### Task prompt
Report only how many lines hold the word "that".

### Raw data

====================

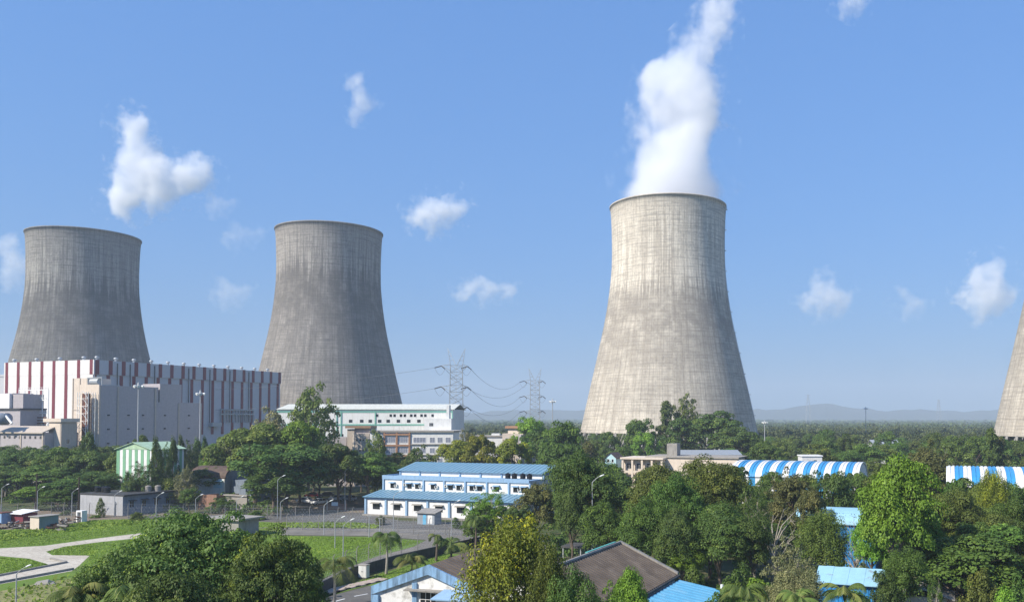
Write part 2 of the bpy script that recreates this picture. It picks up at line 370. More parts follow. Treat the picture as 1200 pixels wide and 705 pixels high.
# ------------------------------------------------------------------ building helpers
def gable_roof(mb, x0, x1, y0, y1, ze, zr, axis='x', ov=.4, t=.15):
    """two roof slabs; ridge along axis"""
    if axis == 'x':
        ym = (y0+y1)/2; sl = (zr-ze)/(ym-y0); zo = ze-sl*ov
        for a, b in ((y0-ov, ym), (y1+ov, ym)):
            pts = [(x0-ov, a, zo), (x1+ov, a, zo), (x1+ov, b, zr), (x0-ov, b, zr)]
            mb.hexa(pts, [(p[0], p[1], p[2]+t) for p in pts])
    else:
        xm = (x0+x1)/2; sl = (zr-ze)/(xm-x0); zo = ze-sl*ov
        for a, b in ((x0-ov, xm), (x1+ov, xm)):
            pts = [(a, y0-ov, zo), (a, y1+ov, zo), (b, y1+ov, zr), (b, y0-ov, zr)]
            mb.hexa(pts, [(p[0], p[1], p[2]+t) for p in pts])
def gable_walls(mb, x0, x1, y0, y1, ze, zr, axis='x'):
    if axis == 'x':
        ym = (y0+y1)/2
        A = [(x0,y0,0),(x0,y1,0),(x0,y1,ze),(x0,ym,zr),(x0,y0,ze)]
        mb.hexa(A, [(x1, p[1], p[2]) for p in A])
    else:
        xm = (x0+x1)/2
        A = [(x0,y0,0),(x1,y0,0),(x1,y0,ze),(xm,y0,zr),(x0,y0,ze)]
        mb.hexa(A, [(p[0], y1, p[2]) for p in A])
def window(r, x, y, z, w_, h, face='y-', frame='white_clean', bars=2, awning=None, pane='glass', fr=.08):
    """window on a wall that faces -y ('y-') , +x ('x+') or -x"""
    rz = {'y-': 0, 'x+': math.pi/2, 'x-': -math.pi/2}[face]
    mb = MB(); d = .06
    mb.box(-w_/2-fr, w_/2+fr, -d, .0, -fr, 0); mb.box(-w_/2-fr, w_/2+fr, -d, 0, h, h+fr)
    mb.box(-w_/2-fr, -w_/2, -d, 0, 0, h); mb.box(w_/2, w_/2+fr, -d, 0, 0, h)
    for i in range(1, bars+1):
        xx = -w_/2+w_*i/(bars+1); mb.box(xx-.03, xx+.03, -d+.005, 0, 0, h)
    o = mb.build('window', frame, r, loc=(x, y, z), rz=rz)
    mb = MB(); mb.box(-w_/2, w_/2, -.03, .002, 0, h); mb.build('pane', pane, o)
    if awning:
        mb = MB(); a = w_/2+.35
        mb.hexa([(-a,-.02,h+.25),(a,-.02,h+.25),(a,-.75,h+.08),(-a,-.75,h+.08)], [(-a,-.02,h+.34),(a,-.02,h+.34),(a,-.75,h+.17),(-a,-.75,h+.17)])
        mb.build('awning', awning, o)
    return o
def ac_unit(r, x, y, z, face=0):
    mb = MB(); mb.box(-.42,.42,-.36,-.02,0,.58); o = mb.build('air_conditioner', 'cabinet', r, loc=(x, y, z), rz=face)
    mb = MB(); mb.bar((-.08,-.365,.29),(-.08,-.38,.29),.22,n=12); mb.build('fan_grille', 'dark_grey', o)
def tank(label, loc, rad=.62, h=1.3, mat='black_tank'):
    r = thing('water_tank', label, 'water tank', loc, 0, 'water tanks standing on roofs')
    mb = MB(); mb.lathe([(rad,0),(rad,.28*h),(rad*.96,.3*h),(rad,.33*h),(rad,.6*h),(rad*.96,.62*h),(rad,.65*h),(rad,.85*h),(rad*.55,.97*h)], 20); mb.build('tank_body', mat, r, False)
    mb = MB(); mb.lathe([(rad*.3,.97*h),(rad*.3,1.04*h)], 12); mb.build('lid', mat, r)
    return r
# ------------------------------------------------------------------ blue and white workshop (three tiers)
O = gp(428, 603)
b9 = thing('workshop_building', 'white and blue three-tiered workshop with light blue sheet roofs and a row of windows', 'building', O, HEAD)
Lb = 38.8; bay = Lb/7
mb = MB(); mb.box(0, Lb, 0, 6, 0, 4.15); mb.m = 0; mb.build('lower_wall', 'white_clean', b9)
mb = MB(); mb.box(.4, Lb, 6.0, 12, 0, 8.2); mb.m = 1; mb.build('middle_wall', ['white_clean','grey_sheet'], b9)
mb = MB(); mb.m = 0; mb.box(.8, Lb+.2, 12.0, 26, 0, 9.6); A = [(.8,12,9.6),(.8,19,11.1),(.8,26,9.6)]; mb.hexa(A, [(Lb+.2, p[1], p[2]) for p in A]); mb.build('upper_wall', 'white_clean', b9)
mb = MB()
for k in range(60):
    y = 12.02+k*(13.96/60); mb.box(Lb+.2, Lb+.26+(.05 if k % 2 else 0), y, y+13.96/60, .2, 9.3)
mb.build('sheet_cladding', 'pale_sheet', b9)
mb = MB()
for k in range(26):
    y = 6.02+k*(5.96/26); mb.box(Lb+.003, Lb+.05+(.05 if k % 2 else 0), y, y+5.96/26, .2, 8.2)
mb.build('sheet_cladding', 'pale_sheet', b9)
def corr(mb, x0, x1, ya, za, yb, zb, pitch=.6, t=.07):
    n = int((x1-x0)/pitch)
    for i in range(n):
        a = x0+(x1-x0)*i/n; b = x0+(x1-x0)*(i+1)/n; h = t if i % 2 else 0
        q = [(a,ya,za),(b,ya,za),(b,yb,zb),(a,yb,zb)]; mb.hexa(q, [(p[0],p[1],p[2]+.08+h) for p in q])
mb = MB(); corr(mb, -.3, Lb+.3, -.7, 4.16, 6.0, 5.25); mb.build('lower_roof', 'blue_roof', b9)
mb = MB(); corr(mb, .4, Lb+.7, 11.4, 9.5, 19, 11.15); corr(mb, .4, Lb+.7, 26.6, 9.5, 19, 11.15); mb.build('upper_roof', 'blue_roof', b9)
mb = MB(); A = [(Lb+.27,11.9,9.35),(Lb+.27,26.1,9.35),(Lb+.27,26.1,9.62),(Lb+.27,19,11.1),(Lb+.27,11.9,9.62)]; mb.hexa(A, [(p[0]+.12, p[1], p[2]) for p in A]); mb.build('gable_panel', 'vivid_blue', b9)
mb = MB(); mb.box(.3, Lb+.1, 5.8, 12.0, 8.2, 8.42); mb.box(.3, Lb+.1, 5.72, 5.98, 7.85, 8.75); mb.box(.3,.5,5.98,12,8.42,8.75); mb.build('parapet', 'blue_trim', b9)
mb = MB(); mb.box(-.1, Lb, -.25, -.004, 3.7, 4.12); mb.build('fascia', 'blue_trim', b9)
for k in range(8):
    x = min(k*bay, Lb-.35)
    mb = MB(); mb.box(x-.05, x+.45, -.28, -.003, 0, 3.7); mb.build('pilaster', 'blue_trim', b9)
    mb = MB(); mb.box(x+.4, x+.8, 5.7, 5.997, 5.1, 7.85); mb.build('pilaster', 'blue_trim', b9)
    mb = MB(); mb.box(x+.8, x+1.15, 11.75, 11.997, 8.43, 9.45); mb.build('pilaster', 'blue_trim', b9)
for k in range(7): window(b9, k*bay+bay*.55, -.003, 1.55, 1.75, 1.15, bars=3, awning='old_concrete', frame='dark_grey')
for k, n in enumerate([1,2,1,2,2,1,2]):
    for j in range(n):
        x = k*bay+bay*(.5 if n == 1 else .35+.38*j)+.3
        window(b9, x, 5.997, 5.9, 1.0, 1.0, bars=1, awning='blue_trim', frame='dark_grey')
        ac_unit(b9, x-1.1 if (k+j) % 2 else x+1.05, 5.997, 6.1+.3*((k+j) % 2))
mb = MB(); mb.box(-.2, Lb, -.9, -.29, 0, .35); mb.build('plinth', 'old_concrete', b9)
for k in range(4):
    p = b9.matrix_world if False else None
    q = O+E1*(Lb-7.2+k*1.65+(.5 if k > 1 else 0))+E2*9.6
    tank(['leftmost of the four black tanks on the blue workshop roof','second from left of the four black tanks on the blue workshop roof','third from left of the four black tanks on the blue workshop roof','rightmost of the four black tanks on the blue workshop roof'][k], (q.x, q.y, 8.43))
# kiosk in front
k0 = thing('kiosk', 'small grey shed with blue door in front of the workshop', 'shed', gp(489, 613.5), HEAD)
mb = MB(); mb.box(0,4.2,0,2.6,0,2.35); mb.build('wall', 'grey_sheet', k0)
mb = MB(); q = [(-.3,-.4,2.3),(4.6,-.4,2.3),(4.6,3.1,2.95),(-.3,3.1,2.95)]; mb.hexa(q, [(p[0],p[1],p[2]+.1) for p in q]); mb.build('roof', 'old_concrete', k0)
mb = MB(); mb.box(1.4,2.2,-.05,-.003,0,2.0); d_ = mb.build('door', 'sky_blue_sheet', k0); mb = MB(); mb.box(2.05,2.12,-.1,-.051,.95,1.1); mb.build('handle', 'galv', d_)
mb = MB(); mb.box(2.6,3.7,-.04,-.003,.2,2.0); mb.build('shutter', 'white_wall', k0)
# ------------------------------------------------------------------ turbine hall with maroon stripes
corner = Vector((-230.0, 377.0, 0)); HT = 48.0
hall = thing('turbine_hall', 'huge pale power hall with maroon vertical stripes in front of the cooling towers', 'building', corner, HEAD)
LW, DP = 59.0, 113.0        # left face runs along -e1, right face along +e2
mb = MB(); mb.box(-LW, -.5, .5, DP, 0, 41.6); mb.build('wall', 'panel_shaded', hall)
mb = MB(); mb.box(-LW-.3, 0, 0, DP+.3, 41.6, HT); mb.build('parapet', 'panel_shaded', hall)
mb = MB(); mb.m = 0; mb.box(-LW-.3, -.35, -.25, .49, 14, 41.6); mb.box(-LW-.3, .0, -.3, -.003, 41.6, HT+.05)
mb.m = 1
nst = 8
for k in range(nst):
    x = -LW+1.6+k*(LW-3.2)/(nst-1)
    mb.box(x-.95, x+.95, -.36, -.3, 41.6 if k == nst-1 else 18, HT+.1)
    if k < nst-1: mb.box(x-.9, x+.9, -.3, -.251, 14, 41.5)
mb.build('lit_cladding', ['panel_sunlit','maroon'], hall)  # paler slab over the sunlit face, its brightness given by colour
mb = MB()
for k in range(18):
    y = 1.3+k*(DP-2.4)/17
    mb.box(.003, .12, y-.95, y+.95, 41.65, HT+.1)
    mb.box(-.497, -.38, y-1.6, y+.1, 14, 41.55)
mb.build('maroon_stripes', 'maroon', hall)
mb = MB()
for k in range(17):
    y = 1.3+(k+.5)*(DP-2.4)/17
    if k in (1,2,4,7,9,11,13): mb.bar((.25, y, 20), (.25, y, 47), .22, n=6)
mb.build('downpipes', 'dark_grey', hall)
mb = MB(); mb.box(.13,.9,70,92,24,24.6); mb.box(.13,.9,70,92,26.4,27)
for k in range(12): mb.box(.13,.9,70+k*2,70.2+k*2,20,27)
mb.box(.05,2.5,63,69,18,20); mb.build('walkway', 'galv', hall)
vm = MB(); vm.lathe([(.5,0),(.5,.9),(.8,1.0),(.95,1.35),(.7,1.75),(.2,1.9)], 14); vme = vm.mesh('roof_ventilator', 'galv')
for k in range(12): link('roof_ventilator', vme, hall, (-2.5, 3+k*9.3, HT))
for k in range(4): link('roof_ventilator', vme, hall, (-10-k*15.5, 2.4, HT+.05))
h2 = thing('annex_hall', 'grey block with maroon stripe at far left edge beyond the striped hall', 'building', corner-E1*(LW+14)+E2*18, HEAD)
mb = MB(); mb.box(-20, 8, 0, 60, 0, 43); mb.m = 1; mb.box(8.003, 8.2, 4, 7, 20, 43.2); mb.box(-14,-12,-.2,-.003,20,43.1); mb.build('wall', ['panel_shaded','maroon'], h2)
mb = MB(); mb.box(-20.3, 8.3, -.3, 60.3, 43, 44); mb.build('parapet', 'panel_shaded', h2)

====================

### Full output
2